## Provided entries
START

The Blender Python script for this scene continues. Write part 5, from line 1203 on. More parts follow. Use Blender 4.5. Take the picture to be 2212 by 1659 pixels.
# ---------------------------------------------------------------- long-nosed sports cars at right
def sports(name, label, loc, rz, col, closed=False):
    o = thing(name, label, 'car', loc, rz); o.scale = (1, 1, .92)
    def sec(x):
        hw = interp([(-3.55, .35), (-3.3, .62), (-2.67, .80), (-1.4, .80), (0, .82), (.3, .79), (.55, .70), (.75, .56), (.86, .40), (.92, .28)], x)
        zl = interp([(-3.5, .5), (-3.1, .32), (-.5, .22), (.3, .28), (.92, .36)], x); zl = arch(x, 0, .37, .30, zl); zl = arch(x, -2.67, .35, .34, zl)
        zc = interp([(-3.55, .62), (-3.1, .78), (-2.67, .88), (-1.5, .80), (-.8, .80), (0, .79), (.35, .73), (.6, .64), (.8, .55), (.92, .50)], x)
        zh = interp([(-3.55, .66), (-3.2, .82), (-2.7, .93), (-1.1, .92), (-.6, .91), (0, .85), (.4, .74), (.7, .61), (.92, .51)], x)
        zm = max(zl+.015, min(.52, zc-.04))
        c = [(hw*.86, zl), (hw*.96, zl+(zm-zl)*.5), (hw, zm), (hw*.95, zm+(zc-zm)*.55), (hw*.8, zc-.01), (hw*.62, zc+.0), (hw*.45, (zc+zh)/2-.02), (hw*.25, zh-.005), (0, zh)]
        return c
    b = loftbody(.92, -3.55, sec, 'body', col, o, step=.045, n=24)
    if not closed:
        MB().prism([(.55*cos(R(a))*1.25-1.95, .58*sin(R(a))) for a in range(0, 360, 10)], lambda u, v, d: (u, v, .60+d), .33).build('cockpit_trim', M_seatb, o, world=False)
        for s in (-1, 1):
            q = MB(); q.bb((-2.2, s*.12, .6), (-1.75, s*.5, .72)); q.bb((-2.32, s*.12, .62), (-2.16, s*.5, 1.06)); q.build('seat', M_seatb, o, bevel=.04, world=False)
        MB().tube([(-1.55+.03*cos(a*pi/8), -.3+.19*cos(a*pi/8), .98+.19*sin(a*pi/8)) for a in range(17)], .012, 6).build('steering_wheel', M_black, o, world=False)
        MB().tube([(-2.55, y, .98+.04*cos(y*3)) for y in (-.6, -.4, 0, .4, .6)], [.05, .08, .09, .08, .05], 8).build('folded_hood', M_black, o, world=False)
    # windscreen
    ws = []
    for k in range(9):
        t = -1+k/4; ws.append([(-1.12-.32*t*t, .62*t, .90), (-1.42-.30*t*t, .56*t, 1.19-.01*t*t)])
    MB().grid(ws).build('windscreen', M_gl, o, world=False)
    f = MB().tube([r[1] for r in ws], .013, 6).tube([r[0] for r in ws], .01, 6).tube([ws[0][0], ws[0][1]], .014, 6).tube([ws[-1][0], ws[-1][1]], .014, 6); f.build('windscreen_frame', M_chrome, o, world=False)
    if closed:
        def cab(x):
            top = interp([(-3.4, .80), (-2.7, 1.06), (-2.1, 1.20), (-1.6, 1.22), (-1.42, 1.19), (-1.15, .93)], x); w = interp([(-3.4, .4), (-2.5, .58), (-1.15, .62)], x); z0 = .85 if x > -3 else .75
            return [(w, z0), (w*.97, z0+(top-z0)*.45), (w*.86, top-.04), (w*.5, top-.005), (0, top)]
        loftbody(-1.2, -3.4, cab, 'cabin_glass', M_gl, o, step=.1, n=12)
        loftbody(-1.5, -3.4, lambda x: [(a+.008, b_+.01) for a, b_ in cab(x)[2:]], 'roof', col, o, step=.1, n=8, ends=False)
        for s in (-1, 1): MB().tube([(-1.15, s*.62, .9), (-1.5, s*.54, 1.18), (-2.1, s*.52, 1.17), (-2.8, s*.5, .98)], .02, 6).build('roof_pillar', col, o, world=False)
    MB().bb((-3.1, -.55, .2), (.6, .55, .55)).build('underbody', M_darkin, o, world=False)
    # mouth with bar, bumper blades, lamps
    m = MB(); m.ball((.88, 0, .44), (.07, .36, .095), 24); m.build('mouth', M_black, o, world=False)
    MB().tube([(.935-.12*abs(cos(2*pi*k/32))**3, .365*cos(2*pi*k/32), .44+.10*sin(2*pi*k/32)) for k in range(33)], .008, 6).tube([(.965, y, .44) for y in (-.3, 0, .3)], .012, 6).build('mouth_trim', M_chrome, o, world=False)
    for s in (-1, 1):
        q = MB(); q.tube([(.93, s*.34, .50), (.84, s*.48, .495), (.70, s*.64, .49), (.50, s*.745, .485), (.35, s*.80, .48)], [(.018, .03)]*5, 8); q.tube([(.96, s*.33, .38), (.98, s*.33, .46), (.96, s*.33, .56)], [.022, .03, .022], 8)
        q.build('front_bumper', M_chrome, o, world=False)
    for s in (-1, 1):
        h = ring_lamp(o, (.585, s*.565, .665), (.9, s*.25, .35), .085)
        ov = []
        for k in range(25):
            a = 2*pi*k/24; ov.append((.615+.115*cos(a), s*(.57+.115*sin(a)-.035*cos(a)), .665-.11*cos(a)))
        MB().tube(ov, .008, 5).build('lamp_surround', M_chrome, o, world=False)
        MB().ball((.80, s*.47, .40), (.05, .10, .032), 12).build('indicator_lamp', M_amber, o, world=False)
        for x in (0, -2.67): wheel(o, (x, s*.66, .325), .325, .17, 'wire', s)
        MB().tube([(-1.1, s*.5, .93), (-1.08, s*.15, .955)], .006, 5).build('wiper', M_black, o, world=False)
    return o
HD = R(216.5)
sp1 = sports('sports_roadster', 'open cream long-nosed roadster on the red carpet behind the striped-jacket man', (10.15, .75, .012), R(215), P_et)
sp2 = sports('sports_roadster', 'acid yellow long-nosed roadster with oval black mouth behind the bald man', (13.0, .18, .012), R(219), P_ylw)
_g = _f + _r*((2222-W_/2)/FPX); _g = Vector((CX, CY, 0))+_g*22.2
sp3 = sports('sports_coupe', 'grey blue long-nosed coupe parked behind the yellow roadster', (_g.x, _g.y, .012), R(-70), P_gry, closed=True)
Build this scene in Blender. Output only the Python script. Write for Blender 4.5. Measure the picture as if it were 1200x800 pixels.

END

## Task goal
Your task is to retype all of the records exactly.

## Solution to the problem
The Blender Python script for this scene continues. Write part 5, from line 1203 on. More parts follow. Use Blender 4.5. Take the picture to be 2212 by 1659 pixels.
# ---------------------------------------------------------------- long-nosed sports cars at right
def sports(name, label, loc, rz, col, closed=False):
    o = thing(name, label, 'car', loc, rz); o.scale = (1, 1, .92)
    def sec(x):
        hw = interp([(-3.55, .35), (-3.3, .62), (-2.67, .80), (-1.4, .80), (0, .82), (.3, .79), (.55, .70), (.75, .56), (.86, .40), (.92, .28)], x)
        zl = interp([(-3.5, .5), (-3.1, .32), (-.5, .22), (.3, .28), (.92, .36)], x); zl = arch(x, 0, .37, .30, zl); zl = arch(x, -2.67, .35, .34, zl)
        zc = interp([(-3.55, .62), (-3.1, .78), (-2.67, .88), (-1.5, .80), (-.8, .80), (0, .79), (.35, .73), (.6, .64), (.8, .55), (.92, .50)], x)
        zh = interp([(-3.55, .66), (-3.2, .82), (-2.7, .93), (-1.1, .92), (-.6, .91), (0, .85), (.4, .74), (.7, .61), (.92, .51)], x)
        zm = max(zl+.015, min(.52, zc-.04))
        c = [(hw*.86, zl), (hw*.96, zl+(zm-zl)*.5), (hw, zm), (hw*.95, zm+(zc-zm)*.55), (hw*.8, zc-.01), (hw*.62, zc+.0), (hw*.45, (zc+zh)/2-.02), (hw*.25, zh-.005), (0, zh)]
        return c
    b = loftbody(.92, -3.55, sec, 'body', col, o, step=.045, n=24)
    if not closed:
        MB().prism([(.55*cos(R(a))*1.25-1.95, .58*sin(R(a))) for a in range(0, 360, 10)], lambda u, v, d: (u, v, .60+d), .33).build('cockpit_trim', M_seatb, o, world=False)
        for s in (-1, 1):
            q = MB(); q.bb((-2.2, s*.12, .6), (-1.75, s*.5, .72)); q.bb((-2.32, s*.12, .62), (-2.16, s*.5, 1.06)); q.build('seat', M_seatb, o, bevel=.04, world=False)
        MB().tube([(-1.55+.03*cos(a*pi/8), -.3+.19*cos(a*pi/8), .98+.19*sin(a*pi/8)) for a in range(17)], .012, 6).build('steering_wheel', M_black, o, world=False)
        MB().tube([(-2.55, y, .98+.04*cos(y*3)) for y in (-.6, -.4, 0, .4, .6)], [.05, .08, .09, .08, .05], 8).build('folded_hood', M_black, o, world=False)
    # windscreen
    ws = []
    for k in range(9):
        t = -1+k/4; ws.append([(-1.12-.32*t*t, .62*t, .90), (-1.42-.30*t*t, .56*t, 1.19-.01*t*t)])
    MB().grid(ws).build('windscreen', M_gl, o, world=False)
    f = MB().tube([r[1] for r in ws], .013, 6).tube([r[0] for r in ws], .01, 6).tube([ws[0][0], ws[0][1]], .014, 6).tube([ws[-1][0], ws[-1][1]], .014, 6); f.build('windscreen_frame', M_chrome, o, world=False)
    if closed:
        def cab(x):
            top = interp([(-3.4, .80), (-2.7, 1.06), (-2.1, 1.20), (-1.6, 1.22), (-1.42, 1.19), (-1.15, .93)], x); w = interp([(-3.4, .4), (-2.5, .58), (-1.15, .62)], x); z0 = .85 if x > -3 else .75
            return [(w, z0), (w*.97, z0+(top-z0)*.45), (w*.86, top-.04), (w*.5, top-.005), (0, top)]
        loftbody(-1.2, -3.4, cab, 'cabin_glass', M_gl, o, step=.1, n=12)
        loftbody(-1.5, -3.4, lambda x: [(a+.008, b_+.01) for a, b_ in cab(x)[2:]], 'roof', col, o, step=.1, n=8, ends=False)
        for s in (-1, 1): MB().tube([(-1.15, s*.62, .9), (-1.5, s*.54, 1.18), (-2.1, s*.52, 1.17), (-2.8, s*.5, .98)], .02, 6).build('roof_pillar', col, o, world=False)
    MB().bb((-3.1, -.55, .2), (.6, .55, .55)).build('underbody', M_darkin, o, world=False)
    # mouth with bar, bumper blades, lamps
    m = MB(); m.ball((.88, 0, .44), (.07, .36, .095), 24); m.build('mouth', M_black, o, world=False)
    MB().tube([(.935-.12*abs(cos(2*pi*k/32))**3, .365*cos(2*pi*k/32), .44+.10*sin(2*pi*k/32)) for k in range(33)], .008, 6).tube([(.965, y, .44) for y in (-.3, 0, .3)], .012, 6).build('mouth_trim', M_chrome, o, world=False)
    for s in (-1, 1):
        q = MB(); q.tube([(.93, s*.34, .50), (.84, s*.48, .495), (.70, s*.64, .49), (.50, s*.745, .485), (.35, s*.80, .48)], [(.018, .03)]*5, 8); q.tube([(.96, s*.33, .38), (.98, s*.33, .46), (.96, s*.33, .56)], [.022, .03, .022], 8)
        q.build('front_bumper', M_chrome, o, world=False)
    for s in (-1, 1):
        h = ring_lamp(o, (.585, s*.565, .665), (.9, s*.25, .35), .085)
        ov = []
        for k in range(25):
            a = 2*pi*k/24; ov.append((.615+.115*cos(a), s*(.57+.115*sin(a)-.035*cos(a)), .665-.11*cos(a)))
        MB().tube(ov, .008, 5).build('lamp_surround', M_chrome, o, world=False)
        MB().ball((.80, s*.47, .40), (.05, .10, .032), 12).build('indicator_lamp', M_amber, o, world=False)
        for x in (0, -2.67): wheel(o, (x, s*.66, .325), .325, .17, 'wire', s)
        MB().tube([(-1.1, s*.5, .93), (-1.08, s*.15, .955)], .006, 5).build('wiper', M_black, o, world=False)
    return o
HD = R(216.5)
sp1 = sports('sports_roadster', 'open cream long-nosed roadster on the red carpet behind the striped-jacket man', (10.15, .75, .012), R(215), P_et)
sp2 = sports('sports_roadster', 'acid yellow long-nosed roadster with oval black mouth behind the bald man', (13.0, .18, .012), R(219), P_ylw)
_g = _f + _r*((2222-W_/2)/FPX); _g = Vector((CX, CY, 0))+_g*22.2
sp3 = sports('sports_coupe', 'grey blue long-nosed coupe parked behind the yellow roadster', (_g.x, _g.y, .012), R(-70), P_gry, closed=True)
Build this scene in Blender. Output only the Python script. Write for Blender 4.5. Measure the picture as if it were 1200x800 pixels.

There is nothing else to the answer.